The following week, numerous people asked me what happened to my window, so I told the story, got some similar tales told back to me, got a few "that sucks" responses, then moved on. People showed some concern. However, nobody cared but me.

 

This past week, the big topic was the Washington Bridge. Everyone is up in arms, and people are freaking out. Yes, it's a big deal and will cripple commuting for a while. However, we need to put things in perspective. Remember that people in Los Angeles and New York experience this type of traffic every day, and the people in Ukraine are having their cities and bridges destroyed by war.

 

So when you arrive a bit frazzled and delayed by the traffic, just remember, nobody cares but you. When you adopt this mindset, you realize that these words hold some truth and stop dwelling on the problem as much.

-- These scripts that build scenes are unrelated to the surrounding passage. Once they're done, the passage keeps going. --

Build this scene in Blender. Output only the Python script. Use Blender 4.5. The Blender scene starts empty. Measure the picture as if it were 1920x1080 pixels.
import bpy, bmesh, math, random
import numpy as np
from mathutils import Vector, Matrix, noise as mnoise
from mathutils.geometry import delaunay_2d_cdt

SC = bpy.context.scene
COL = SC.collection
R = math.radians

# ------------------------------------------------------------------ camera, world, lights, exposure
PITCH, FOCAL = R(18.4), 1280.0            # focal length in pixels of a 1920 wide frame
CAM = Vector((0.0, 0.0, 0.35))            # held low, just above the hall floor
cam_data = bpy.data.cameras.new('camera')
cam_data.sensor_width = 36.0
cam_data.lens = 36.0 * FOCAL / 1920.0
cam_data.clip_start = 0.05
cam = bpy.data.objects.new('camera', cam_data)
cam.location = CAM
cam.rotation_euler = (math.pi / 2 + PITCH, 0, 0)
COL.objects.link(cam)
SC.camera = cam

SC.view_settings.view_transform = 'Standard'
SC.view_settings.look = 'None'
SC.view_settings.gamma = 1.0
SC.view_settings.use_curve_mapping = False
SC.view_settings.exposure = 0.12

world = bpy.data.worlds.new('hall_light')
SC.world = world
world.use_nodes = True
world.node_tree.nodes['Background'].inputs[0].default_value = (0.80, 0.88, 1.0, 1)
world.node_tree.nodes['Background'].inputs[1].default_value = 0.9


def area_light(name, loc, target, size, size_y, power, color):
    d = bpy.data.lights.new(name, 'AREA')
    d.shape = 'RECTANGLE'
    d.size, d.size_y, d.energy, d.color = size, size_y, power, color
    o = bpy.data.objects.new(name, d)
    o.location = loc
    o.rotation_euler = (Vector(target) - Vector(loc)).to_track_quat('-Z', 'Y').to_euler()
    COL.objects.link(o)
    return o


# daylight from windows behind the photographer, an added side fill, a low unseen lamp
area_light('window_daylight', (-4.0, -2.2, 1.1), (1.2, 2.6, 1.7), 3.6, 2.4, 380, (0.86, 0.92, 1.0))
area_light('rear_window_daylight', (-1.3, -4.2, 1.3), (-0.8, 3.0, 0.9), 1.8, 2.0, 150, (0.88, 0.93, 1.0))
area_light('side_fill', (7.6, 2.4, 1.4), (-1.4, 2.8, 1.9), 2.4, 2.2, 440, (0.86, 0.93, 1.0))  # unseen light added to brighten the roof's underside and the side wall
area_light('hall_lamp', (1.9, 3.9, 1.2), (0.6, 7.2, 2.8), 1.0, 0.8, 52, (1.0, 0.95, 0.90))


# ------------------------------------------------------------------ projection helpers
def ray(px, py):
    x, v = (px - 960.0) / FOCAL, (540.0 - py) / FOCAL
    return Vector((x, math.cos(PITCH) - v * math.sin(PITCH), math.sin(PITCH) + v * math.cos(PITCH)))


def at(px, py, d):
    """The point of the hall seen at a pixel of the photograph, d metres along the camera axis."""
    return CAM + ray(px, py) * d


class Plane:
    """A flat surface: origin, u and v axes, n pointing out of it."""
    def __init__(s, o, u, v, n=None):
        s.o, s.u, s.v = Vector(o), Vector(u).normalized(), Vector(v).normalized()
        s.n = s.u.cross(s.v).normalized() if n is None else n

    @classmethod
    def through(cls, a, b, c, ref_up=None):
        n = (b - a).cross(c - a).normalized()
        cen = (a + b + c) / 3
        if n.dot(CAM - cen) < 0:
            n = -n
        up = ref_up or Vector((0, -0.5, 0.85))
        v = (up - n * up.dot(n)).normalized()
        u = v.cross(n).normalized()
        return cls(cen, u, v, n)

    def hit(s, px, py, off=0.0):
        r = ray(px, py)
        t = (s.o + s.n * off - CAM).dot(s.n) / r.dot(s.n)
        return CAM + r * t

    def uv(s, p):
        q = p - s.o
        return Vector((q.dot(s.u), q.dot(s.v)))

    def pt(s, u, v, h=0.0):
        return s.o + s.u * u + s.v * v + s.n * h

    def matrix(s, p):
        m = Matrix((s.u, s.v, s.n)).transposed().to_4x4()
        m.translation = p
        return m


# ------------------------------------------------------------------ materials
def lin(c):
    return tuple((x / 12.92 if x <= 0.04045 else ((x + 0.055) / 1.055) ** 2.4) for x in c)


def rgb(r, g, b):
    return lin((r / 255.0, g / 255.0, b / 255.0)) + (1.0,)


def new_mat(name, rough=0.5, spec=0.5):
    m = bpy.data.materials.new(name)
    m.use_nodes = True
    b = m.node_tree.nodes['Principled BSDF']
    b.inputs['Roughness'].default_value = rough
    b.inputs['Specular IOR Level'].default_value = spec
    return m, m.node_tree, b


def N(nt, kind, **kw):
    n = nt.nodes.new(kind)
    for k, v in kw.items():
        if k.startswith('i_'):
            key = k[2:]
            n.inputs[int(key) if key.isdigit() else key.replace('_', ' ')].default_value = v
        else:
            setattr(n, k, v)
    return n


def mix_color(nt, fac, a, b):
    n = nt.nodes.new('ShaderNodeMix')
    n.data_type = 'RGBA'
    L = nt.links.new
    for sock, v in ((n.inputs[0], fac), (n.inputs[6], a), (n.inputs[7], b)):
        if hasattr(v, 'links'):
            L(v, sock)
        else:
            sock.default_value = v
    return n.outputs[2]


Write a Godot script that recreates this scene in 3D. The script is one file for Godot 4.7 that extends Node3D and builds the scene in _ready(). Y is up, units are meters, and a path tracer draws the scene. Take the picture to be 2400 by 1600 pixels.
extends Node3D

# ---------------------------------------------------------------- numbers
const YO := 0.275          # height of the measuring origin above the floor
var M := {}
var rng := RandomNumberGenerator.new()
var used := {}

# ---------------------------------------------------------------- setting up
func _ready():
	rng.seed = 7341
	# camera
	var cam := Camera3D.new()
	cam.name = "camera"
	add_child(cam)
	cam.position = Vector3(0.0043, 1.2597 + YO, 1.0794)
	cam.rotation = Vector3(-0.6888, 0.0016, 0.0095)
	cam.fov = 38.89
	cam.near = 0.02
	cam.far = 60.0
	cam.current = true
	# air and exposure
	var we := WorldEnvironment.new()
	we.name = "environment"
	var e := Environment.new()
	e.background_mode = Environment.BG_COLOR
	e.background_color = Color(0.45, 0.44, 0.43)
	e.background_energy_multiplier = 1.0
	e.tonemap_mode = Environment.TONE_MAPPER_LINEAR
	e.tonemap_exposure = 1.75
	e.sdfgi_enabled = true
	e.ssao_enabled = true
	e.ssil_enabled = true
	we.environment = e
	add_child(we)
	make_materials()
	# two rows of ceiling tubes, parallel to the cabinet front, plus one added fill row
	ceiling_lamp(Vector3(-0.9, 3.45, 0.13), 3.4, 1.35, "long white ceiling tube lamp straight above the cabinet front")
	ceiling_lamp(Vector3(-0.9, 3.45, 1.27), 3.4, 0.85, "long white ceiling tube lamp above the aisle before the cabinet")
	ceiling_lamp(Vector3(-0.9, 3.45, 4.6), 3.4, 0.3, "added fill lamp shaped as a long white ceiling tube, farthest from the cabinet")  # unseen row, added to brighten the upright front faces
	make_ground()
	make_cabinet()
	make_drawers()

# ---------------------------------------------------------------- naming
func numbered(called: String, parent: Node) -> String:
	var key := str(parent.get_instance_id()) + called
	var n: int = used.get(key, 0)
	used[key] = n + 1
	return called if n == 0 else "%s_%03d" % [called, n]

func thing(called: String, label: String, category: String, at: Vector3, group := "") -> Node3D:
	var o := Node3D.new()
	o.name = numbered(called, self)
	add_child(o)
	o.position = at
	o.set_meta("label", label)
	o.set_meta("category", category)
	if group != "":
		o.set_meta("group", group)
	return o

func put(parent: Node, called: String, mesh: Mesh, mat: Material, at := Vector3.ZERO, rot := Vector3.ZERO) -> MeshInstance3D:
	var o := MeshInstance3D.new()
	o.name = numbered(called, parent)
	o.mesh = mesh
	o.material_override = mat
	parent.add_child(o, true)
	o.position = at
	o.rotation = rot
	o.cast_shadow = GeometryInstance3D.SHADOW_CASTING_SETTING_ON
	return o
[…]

Yes, this is going to suck for a while, but now you know this and need to deal with it.

 

One last example comes after listening to a family member describe how several friends have a laundry list of ailments. All health-related, and all of the people portrayed could be lessening the degree of their problems with a lifestyle change, yet refuse to do so.

 

After listening to the stories and giving my feedback, I told my family members it's hard to care too much about someone's situation when they don't care enough about themselves to make a change. In some instances, people like to complain to get sympathy, which makes them feel good when someone feels bad for them.

 

The truth is that even when we feel bad for someone, it's hard to care when they don't and just want to feel like a victim.

 

When it comes to helping members get results, our team cares and makes a diligent effort to get them results, but I always tell members that it won't work if we care and want it more than they do. It's a gratifying job when folks step up, lose their excuses, and conquer their goals. However, it's incredibly frustrating when they don't. We can't care more than you on this one; however, sometimes we do and feel defeated when we fail to change someone for the better.

 

Some exceptions are when a family member falls upon hard times or something tragic happens, we can all express genuine care and concern. I care that my nephew gets his life on track and finds success. I care when someone loses a loved one. I care when I hear stories of kids being neglected and abused. We all show care and concern for people who are dealt a lousy hand when circumstances that are out of their control happen.

 

We are human and have empathy.

 

However, when you arrive late due to traffic, your I phone stops working, you are tired, your car gets a flat, your flight gets delayed, someone steals a package from your front door, your favorite team loses, you get rejected on a promotion, you binge ate because you were upset, they sold out of your size, you had to work late, you stepped in dog crap (yes this happened to me)……… NOBODY CARES BUT YOU, so move on, overcome adversity, and live your life.